For eighteen months the line from Obama — and therefore the line from the White House’s communications shops at ABC, CBS, NBC, and CNN — has been that Obama was not a “political animal,” and certainly not on a matter of national security.
Now that the Blue Dress Proof of the emails are released, the defense changes to “Of course, this is all obvious, how stupid are you are for dwelling on obvious things.”
Read the rest here.
Please remember: Malignant narcissists never lie.
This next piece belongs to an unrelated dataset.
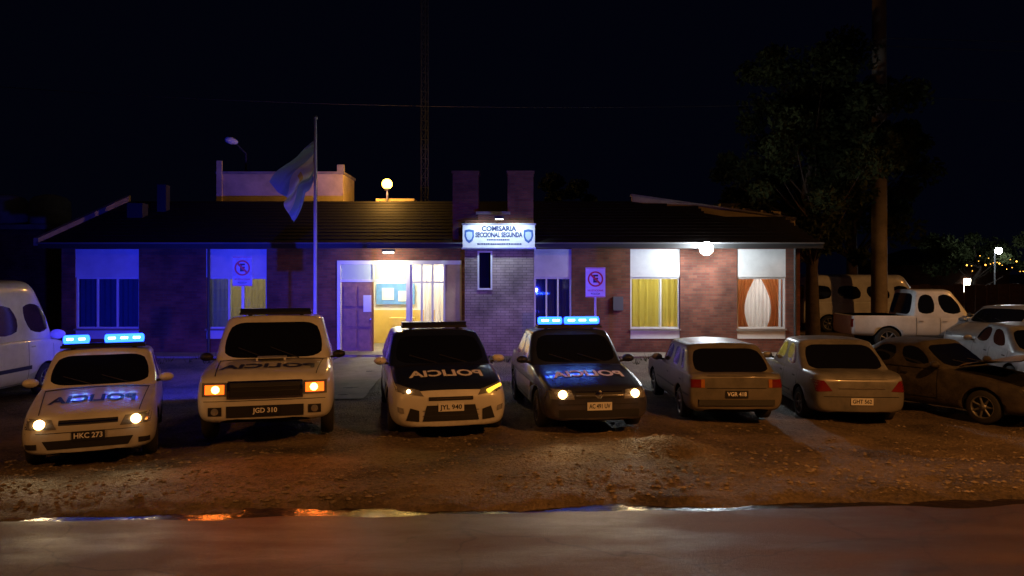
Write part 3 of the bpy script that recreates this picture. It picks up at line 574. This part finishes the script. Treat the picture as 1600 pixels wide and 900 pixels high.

Whatever they need to say at a given moment is the truth at that given moment.
Please remember also that a greater is probably never in greater danger than when both the government and the media are either narcissistic or have embraced narcissistic tactics as standard operating procedure.
So, for many reasons — to avenge our dead, to strengthen our national security, and to purge our government of sociopaths — in answer to Hillary’s timeless question about what difference this all makes, let me just say that it makes a Hell of a lot of difference.